Dáil debates

Thursday, 25 November 2010

National Recovery Plan 2011 - 2014: Statements.

 

1:00 pm

Photo of Michael NoonanMichael Noonan (Limerick East, Fine Gael)

The public service reform section of the plan is weak when compared with Deputy Bruton's document on reinventing politics. Again, the Government does a magician's trick by claiming the numbers employed in the public service will be reduced by 24,750 based on 2008 levels. If one works from 2010, however, the reduction will only be 12,000 out of 300,000, or 3,000 per year over the lifetime of the plan. How is that a plan for reducing public service numbers?

The Government's entire strategy for the public service is very weak. A functioning and motivated public service will be crucial to revitalising this country but the plan is very tentative in this regard. We will face additional taxes and cuts to front-line services because it is so lame on public service reform. Everything is joined together in public administration and we will pay elsewhere for an overly heavy public service.

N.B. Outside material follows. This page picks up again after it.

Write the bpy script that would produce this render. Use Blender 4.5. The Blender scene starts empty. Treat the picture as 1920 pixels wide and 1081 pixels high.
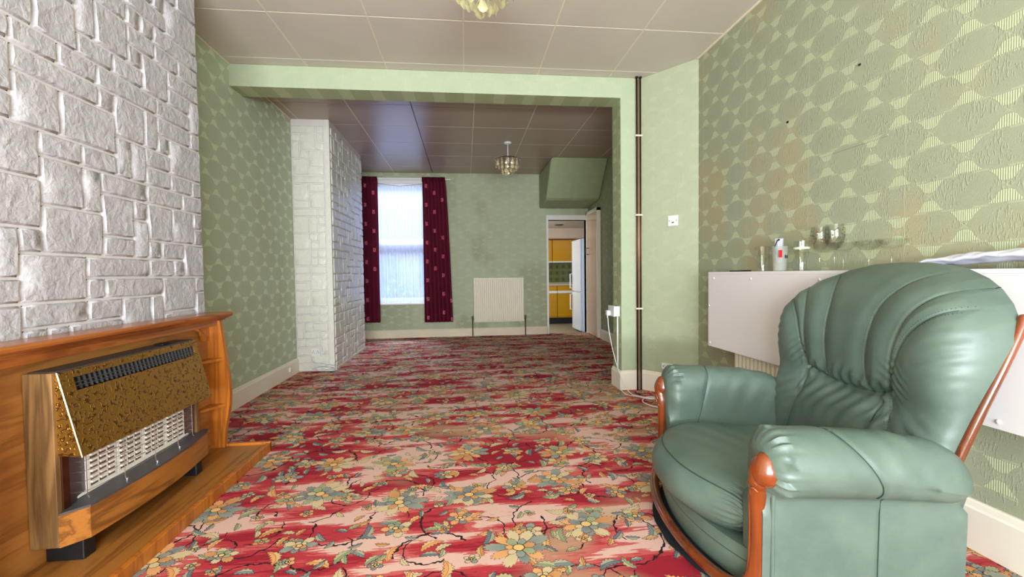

The labour market initiatives are very weak. The plan waves the flag of abolishing the minimum wage to impress the bond markets of Europe. Thank God, nearly 1.9 million people continue to work in Ireland and fewer than 4% of these are on the minimum wage. Minimum wage earners are for the most part young people, students or immigrant labourers. They are all vulnerable and this measure will do nothing for them. There are other ways to address the issue. In speaking about labour market initiatives several weeks ago, the UK Prime Minister, David Cameron, put it succinctly when he stated that his primary objective is to ensure work is always more valuable than welfare. The first thing one should consider is tax on work. If, for example, we reduced employers' PRSI contribution, we would get a better bang for our buck than reducing the minimum wage. The real issue is the poverty trap. We must make it easy for people to move into and out of the workforce. Leaving aside temporary blips, it must always be worthwhile over the long term for an individual to go to work rather than stay on welfare. Once that principle is applied, we can get labour market initiatives up and running and we will not have to touch the most vulnerable in society.

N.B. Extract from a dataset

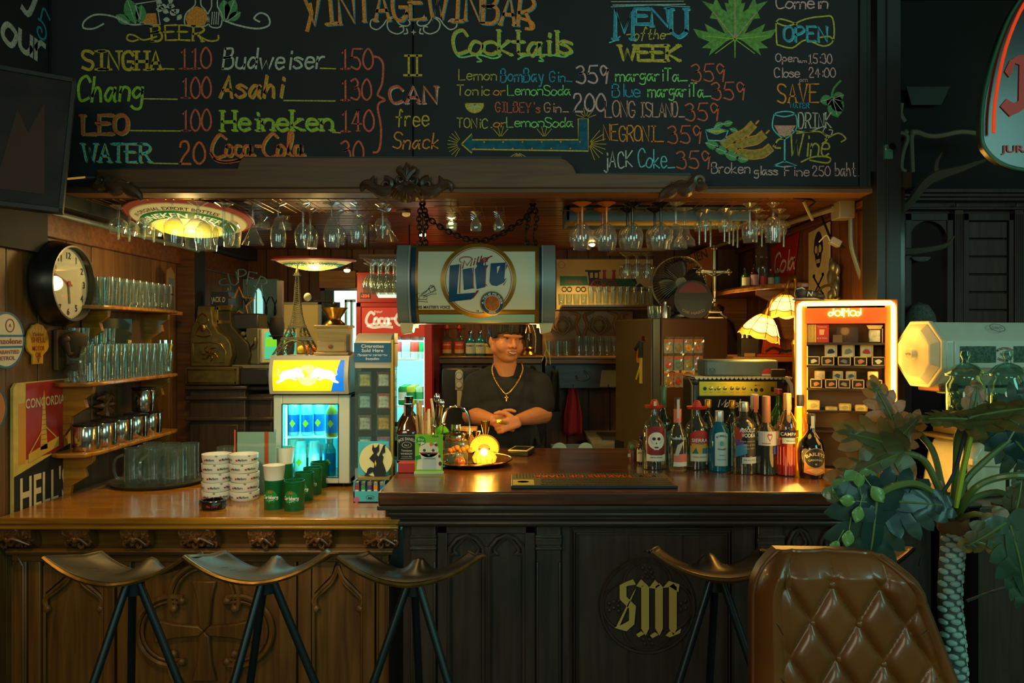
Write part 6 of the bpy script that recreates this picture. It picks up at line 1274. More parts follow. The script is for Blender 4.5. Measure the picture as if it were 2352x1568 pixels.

When this debate started six months ago, Fine Gael laid out two principles for fiscal correction, which we acknowledged was necessary. The first principle is that it should be fair across society, with no easy ride for friends of the Government in the Galway tent. The second principle is that it should protect the most vulnerable. Those on the minimum wage are vulnerable people and they should be protected.

The provisions on pensions are narrow in focus and they run counter to the submissions made by the industry. The effect of reducing tax relief to the standard rate of 20% will be to discourage people from making provision for their pensions.